壱岐では、郷ノ浦に宿をとった。早朝に漁港を散歩すると、快晴の玄界灘は水平線まで雲一つなく、素晴らしい深い海の色だった。句にしたような靄など全くない。

入り江の防潮堤に進むと、大きく書かれた「春一番発祥の地」の文字が目に入った。「春一番」は春先の強風のことだが、「発祥の地」とは何の意味だろうと、いぶかしく思い近寄ってみると慰霊の碑がある。

さらに背後の丘の元居公園になっていて、上ってみると、白い2本の「春一番の塔」が立てられていた。そこに詳しい解説版があり、要約すると次のようである。

 

安政6年(1859)の旧暦2月13日、五島沖にて鯛漁をしていた郷の浦の漁船は、突然の強烈な南風に襲われた。そして船は転覆し、53名の漁民たちは船もろとも海中に消えていったのである。

漁民たちは、春先に吹く南方からの暴風を「春一番」「春一」「カラシバナオトシ」と呼んで以前から恐れていたが、天候の急変になすすべもなかった。

事故後、元居浦では五十三霊慰霊碑を建立し、毎年その日は、どんなに海が凪だろうと、沖止めをして海難者の冥福を記念する行事を行っている。

春一番」の用語は、壱岐の調査に訪れた民俗学者宮本常一の目にとまり、俳句の季語として紹介(*1)され、以後マスコミでも使われ、気象用語として定着している。
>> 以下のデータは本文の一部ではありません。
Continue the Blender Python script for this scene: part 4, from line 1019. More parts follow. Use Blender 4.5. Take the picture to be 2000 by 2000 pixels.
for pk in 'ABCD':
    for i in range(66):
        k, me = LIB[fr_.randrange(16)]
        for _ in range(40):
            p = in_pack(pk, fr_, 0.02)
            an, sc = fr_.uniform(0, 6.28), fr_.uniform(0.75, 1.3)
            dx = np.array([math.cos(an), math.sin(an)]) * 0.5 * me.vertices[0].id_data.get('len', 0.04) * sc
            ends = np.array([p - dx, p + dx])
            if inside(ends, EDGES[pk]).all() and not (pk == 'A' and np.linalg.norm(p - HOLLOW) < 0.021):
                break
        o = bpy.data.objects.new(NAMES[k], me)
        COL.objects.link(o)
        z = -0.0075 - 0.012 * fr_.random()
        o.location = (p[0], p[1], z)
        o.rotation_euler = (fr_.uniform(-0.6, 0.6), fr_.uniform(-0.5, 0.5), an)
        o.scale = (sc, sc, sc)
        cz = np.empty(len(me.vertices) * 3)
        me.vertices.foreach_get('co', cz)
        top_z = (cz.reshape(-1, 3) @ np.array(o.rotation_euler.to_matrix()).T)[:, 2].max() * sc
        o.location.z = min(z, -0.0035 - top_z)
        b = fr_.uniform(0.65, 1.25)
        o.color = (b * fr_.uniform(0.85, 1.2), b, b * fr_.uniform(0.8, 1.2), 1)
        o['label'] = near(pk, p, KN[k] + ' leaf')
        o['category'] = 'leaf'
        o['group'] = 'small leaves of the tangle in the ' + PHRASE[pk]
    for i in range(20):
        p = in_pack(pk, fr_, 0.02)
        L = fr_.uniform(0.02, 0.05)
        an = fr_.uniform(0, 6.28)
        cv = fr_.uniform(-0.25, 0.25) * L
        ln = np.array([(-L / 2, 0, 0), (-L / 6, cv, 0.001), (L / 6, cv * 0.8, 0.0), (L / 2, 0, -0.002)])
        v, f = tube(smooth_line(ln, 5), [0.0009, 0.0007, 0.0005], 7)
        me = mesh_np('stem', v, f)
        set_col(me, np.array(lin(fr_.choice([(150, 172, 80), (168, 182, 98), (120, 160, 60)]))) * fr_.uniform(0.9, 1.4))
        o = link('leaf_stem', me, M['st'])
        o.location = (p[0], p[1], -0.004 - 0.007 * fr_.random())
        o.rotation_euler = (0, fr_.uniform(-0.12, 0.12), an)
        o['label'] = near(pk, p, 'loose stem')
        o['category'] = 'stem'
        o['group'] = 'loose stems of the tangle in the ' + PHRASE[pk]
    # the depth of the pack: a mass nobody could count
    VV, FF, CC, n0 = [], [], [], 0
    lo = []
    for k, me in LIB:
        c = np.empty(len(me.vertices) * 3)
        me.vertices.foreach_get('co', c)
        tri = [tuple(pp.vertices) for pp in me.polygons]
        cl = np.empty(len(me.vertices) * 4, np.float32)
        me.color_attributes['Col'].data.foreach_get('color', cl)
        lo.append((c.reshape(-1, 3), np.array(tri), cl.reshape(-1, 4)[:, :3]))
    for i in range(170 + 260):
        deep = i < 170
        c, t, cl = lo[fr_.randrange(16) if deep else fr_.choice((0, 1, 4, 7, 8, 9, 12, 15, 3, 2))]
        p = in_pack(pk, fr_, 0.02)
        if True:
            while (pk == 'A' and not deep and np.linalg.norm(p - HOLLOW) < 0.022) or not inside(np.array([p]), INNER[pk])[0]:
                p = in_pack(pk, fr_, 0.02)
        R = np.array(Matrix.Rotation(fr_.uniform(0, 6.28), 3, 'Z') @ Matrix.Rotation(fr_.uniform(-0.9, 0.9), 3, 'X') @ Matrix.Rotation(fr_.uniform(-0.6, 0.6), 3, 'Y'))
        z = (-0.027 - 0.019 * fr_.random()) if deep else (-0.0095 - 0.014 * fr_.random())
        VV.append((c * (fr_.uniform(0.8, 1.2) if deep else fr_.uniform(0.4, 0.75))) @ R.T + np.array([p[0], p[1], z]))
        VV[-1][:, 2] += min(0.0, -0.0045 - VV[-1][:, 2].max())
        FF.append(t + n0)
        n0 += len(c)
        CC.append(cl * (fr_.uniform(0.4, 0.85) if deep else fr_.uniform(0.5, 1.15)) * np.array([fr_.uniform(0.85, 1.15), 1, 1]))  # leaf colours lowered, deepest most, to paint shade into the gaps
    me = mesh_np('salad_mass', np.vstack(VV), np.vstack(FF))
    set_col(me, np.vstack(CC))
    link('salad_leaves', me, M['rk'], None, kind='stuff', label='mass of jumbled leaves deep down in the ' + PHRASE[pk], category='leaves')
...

(*1 1959年に平凡社版『俳句歳時記 春の部』(富安風生編))

(慰霊碑)

気象的には、日本海側を発達した低気圧が通り、それに向かって南から強風が吹き込む、低気圧が通り過ぎた後は急に気温が下がることがある、という状態のようだ。

 

春一番」は、春への期待を含んだ温かい言葉だと思っていたが、まるで逆であった。そういう目で、「俳句歳時記 春」(角川文庫)を見ると、

貝寄せ風、涅槃西風(ねはんにし)、比良八荒、春疾風などが載っていて、いずれも春先に吹く災害をもたらしかねない強風のことである。それを日本各地の風土の中でそれぞれの言葉に定着させたものであり、味わいのある季語(言葉)だと改めて思った次第。